Love Of The Unloved: 1990 Bowman

This is the second in a series on the not-terribly-popular first three sets of the “Revived Bowman” era.

For 1990, Topps made the cards smaller (standard sized, down from somewhat oversized), the set bigger (from 484 to 528 cards) and added the player’s and team’s name to the front of what remained a very basic card design.  The photography remained very basic as well, mostly posed shots and head shots, with a handful of action to shake things up a little.

Like with the 1989 set, I bought a hand-collated set at a show.  For me it was partially about getting a relatively cheap complete set, partially about having updated players – like with 1989, Bowman included shots from spring training – and partially because I liked the set.  I’ll admit, wasn’t terribly discriminating in 1990.  I bought everything… well, except Upper Deck, which I regarded as being outrageously expensive.

To be fair, it’s not like 1990 is a great year for baseball cards…  “Tastefully understated” is not a phrase one would use to describe most sets from 1990.

OK, on to the cards…

It always weirds me out to see Keith Hernandez in an Indians uniform.  Hernandez ended his career with 43 games for The Tribe in 1990.

This is one of those “updated” cards with a Spring Training photo.  The Topps set showed Hernandez with the Mets, but in December, 1989 he’d signed with the Indians as a free agent.  He’d later show up in the various traded/update sets.

Roger McDowell is currently the pitching coach for the Orioles and was a member of the World Champion 1986 Mets, but his card is here simply because I like it.

The Padres appear to have made a trip to the flip-up sunglasses outlet store…

Gary Carter with the Giants isn’t quite as weird as “Mex” with the Indians, but it’s still a bit odd.

Carter spent 1990 with the Giants and appeared in 93 games.

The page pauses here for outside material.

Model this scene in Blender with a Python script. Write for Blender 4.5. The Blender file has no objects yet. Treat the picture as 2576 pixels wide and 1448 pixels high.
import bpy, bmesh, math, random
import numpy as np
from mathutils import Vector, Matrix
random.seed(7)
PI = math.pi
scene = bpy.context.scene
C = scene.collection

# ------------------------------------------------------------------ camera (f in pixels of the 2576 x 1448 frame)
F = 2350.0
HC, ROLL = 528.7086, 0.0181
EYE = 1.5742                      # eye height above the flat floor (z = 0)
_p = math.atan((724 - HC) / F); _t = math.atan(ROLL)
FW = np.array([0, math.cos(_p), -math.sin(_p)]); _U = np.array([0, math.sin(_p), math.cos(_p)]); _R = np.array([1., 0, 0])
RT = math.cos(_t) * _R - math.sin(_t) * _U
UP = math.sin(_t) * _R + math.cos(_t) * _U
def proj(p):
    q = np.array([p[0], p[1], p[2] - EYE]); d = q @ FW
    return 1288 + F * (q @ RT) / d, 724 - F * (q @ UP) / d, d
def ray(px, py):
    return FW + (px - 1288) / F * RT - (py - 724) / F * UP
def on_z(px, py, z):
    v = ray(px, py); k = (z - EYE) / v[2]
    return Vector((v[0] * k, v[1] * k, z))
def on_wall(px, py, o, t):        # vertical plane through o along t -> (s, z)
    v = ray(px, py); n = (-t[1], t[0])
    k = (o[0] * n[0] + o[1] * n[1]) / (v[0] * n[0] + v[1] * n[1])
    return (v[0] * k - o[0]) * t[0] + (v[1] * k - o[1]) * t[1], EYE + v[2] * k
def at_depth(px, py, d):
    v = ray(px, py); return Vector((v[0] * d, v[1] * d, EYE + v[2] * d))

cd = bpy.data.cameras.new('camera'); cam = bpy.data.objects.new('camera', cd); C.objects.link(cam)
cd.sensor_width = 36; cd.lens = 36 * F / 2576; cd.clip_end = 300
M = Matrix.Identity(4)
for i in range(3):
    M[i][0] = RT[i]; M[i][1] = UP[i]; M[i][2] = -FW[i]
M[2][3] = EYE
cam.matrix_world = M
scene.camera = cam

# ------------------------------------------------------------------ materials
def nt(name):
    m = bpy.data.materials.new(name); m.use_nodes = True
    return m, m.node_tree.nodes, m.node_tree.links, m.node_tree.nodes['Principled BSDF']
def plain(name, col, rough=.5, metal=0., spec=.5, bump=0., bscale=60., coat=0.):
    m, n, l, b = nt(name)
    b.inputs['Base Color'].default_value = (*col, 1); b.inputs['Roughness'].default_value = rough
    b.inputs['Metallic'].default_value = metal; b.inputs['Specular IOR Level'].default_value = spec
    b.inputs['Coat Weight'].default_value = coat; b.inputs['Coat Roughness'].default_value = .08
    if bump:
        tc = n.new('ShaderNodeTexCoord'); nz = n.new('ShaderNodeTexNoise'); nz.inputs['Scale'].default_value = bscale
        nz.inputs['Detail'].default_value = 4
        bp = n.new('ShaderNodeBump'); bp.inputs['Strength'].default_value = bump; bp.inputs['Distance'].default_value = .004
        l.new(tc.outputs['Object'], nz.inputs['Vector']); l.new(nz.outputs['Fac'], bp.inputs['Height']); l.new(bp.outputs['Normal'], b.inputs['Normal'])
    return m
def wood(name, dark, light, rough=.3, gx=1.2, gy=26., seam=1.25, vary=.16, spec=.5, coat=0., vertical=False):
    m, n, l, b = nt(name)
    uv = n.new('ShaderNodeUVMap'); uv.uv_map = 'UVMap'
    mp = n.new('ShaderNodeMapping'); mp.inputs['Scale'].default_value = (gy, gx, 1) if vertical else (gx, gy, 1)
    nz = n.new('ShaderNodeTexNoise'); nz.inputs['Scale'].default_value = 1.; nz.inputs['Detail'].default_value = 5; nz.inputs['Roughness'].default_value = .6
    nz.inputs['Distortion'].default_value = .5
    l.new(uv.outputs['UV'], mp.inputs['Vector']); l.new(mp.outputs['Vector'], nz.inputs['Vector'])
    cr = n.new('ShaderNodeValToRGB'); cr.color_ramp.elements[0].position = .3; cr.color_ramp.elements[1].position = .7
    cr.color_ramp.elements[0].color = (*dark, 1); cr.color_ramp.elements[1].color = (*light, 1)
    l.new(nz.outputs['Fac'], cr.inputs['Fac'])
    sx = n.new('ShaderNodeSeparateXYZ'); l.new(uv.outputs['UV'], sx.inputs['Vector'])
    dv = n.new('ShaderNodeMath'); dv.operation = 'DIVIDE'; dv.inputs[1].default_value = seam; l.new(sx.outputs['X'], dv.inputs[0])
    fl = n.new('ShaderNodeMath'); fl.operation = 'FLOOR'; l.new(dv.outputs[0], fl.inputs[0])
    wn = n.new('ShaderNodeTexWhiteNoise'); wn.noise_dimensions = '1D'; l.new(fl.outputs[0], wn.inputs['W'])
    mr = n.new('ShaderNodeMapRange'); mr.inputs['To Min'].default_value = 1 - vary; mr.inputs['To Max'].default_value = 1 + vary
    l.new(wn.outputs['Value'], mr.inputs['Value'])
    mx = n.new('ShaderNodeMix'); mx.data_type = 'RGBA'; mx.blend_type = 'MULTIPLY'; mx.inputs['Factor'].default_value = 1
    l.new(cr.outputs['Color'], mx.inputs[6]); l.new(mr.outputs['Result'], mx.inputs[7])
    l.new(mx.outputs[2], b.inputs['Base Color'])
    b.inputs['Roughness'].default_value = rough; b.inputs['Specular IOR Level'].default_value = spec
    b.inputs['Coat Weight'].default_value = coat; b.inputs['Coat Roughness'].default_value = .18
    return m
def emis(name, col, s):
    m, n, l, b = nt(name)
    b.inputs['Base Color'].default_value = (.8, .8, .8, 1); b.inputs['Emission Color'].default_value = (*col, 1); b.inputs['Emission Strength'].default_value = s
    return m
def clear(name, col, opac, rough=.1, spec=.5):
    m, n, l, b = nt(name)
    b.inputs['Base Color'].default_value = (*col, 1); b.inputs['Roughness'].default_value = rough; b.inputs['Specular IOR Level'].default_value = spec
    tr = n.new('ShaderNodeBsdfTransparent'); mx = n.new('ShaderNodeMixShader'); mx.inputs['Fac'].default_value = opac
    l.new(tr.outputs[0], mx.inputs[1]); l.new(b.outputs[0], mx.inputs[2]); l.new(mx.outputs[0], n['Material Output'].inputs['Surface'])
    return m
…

After the season he would finish up his career by playing a season with the Dodgers and a final season with the Expos.

I used to collect “Will The Thrill”, but I more or less lost interest in that PC over the years. I still like this card, though.

One thing about 1990 Bowman which always stands out for me are the insert cards which were by artist Craig Pursley. Truthfully, these were contest entry cards and came one per pack, but if you ignore the backs then they’re a nice insert set.

In fact, I like this set well enough that when I got Dwight Gooden’s autograph a few years ago, I chose this card to get his signature.

One other thing that is unusual about 1990 Bowman… For the first time ever, there was a Bowman hockey set.

I have just a handful of 1990 Bowman hockey cards, this is the best of the lot.

Let’s see, what else can I say about 1990 Bowman?

Some of the notable rookies include Frank Thomas, Bernie Williams, Mo Vaughn, Sammy Sosa, Travis Fryman, Juan Gonzalez and John Olerud.

There was a Tiffany version that is far scarcer than the overproduced regular set.

And that wraps things up for 1990 Bowman… a decent but not great set in a decent but not great year for cards. I’ll finish this series up with a look at 1991 Bowman before too much longer.


3 thoughts on “Love Of The Unloved: 1990 Bowman

  1. I’d like to say I appreciate the “rainbow” theme of these cards, but mostly what I see is yellow and I do not like yellow-themed cards.

    A few days ago I heard Keith Hernandez say on the air that he won’t sign cards of him in an Indians uniform, just because he was old and not very good.

  2. Never paid much attention to this set, but I do enjoy the bizarre sight of Keith Hernandez as an Indian. Nice catch on the Flip-Shades Trio there, guess the company photographer had to make a lunch date or something.

    I haven’t collected hockey cards for about a decade now, but I still distinctly remember that Ed Belfour.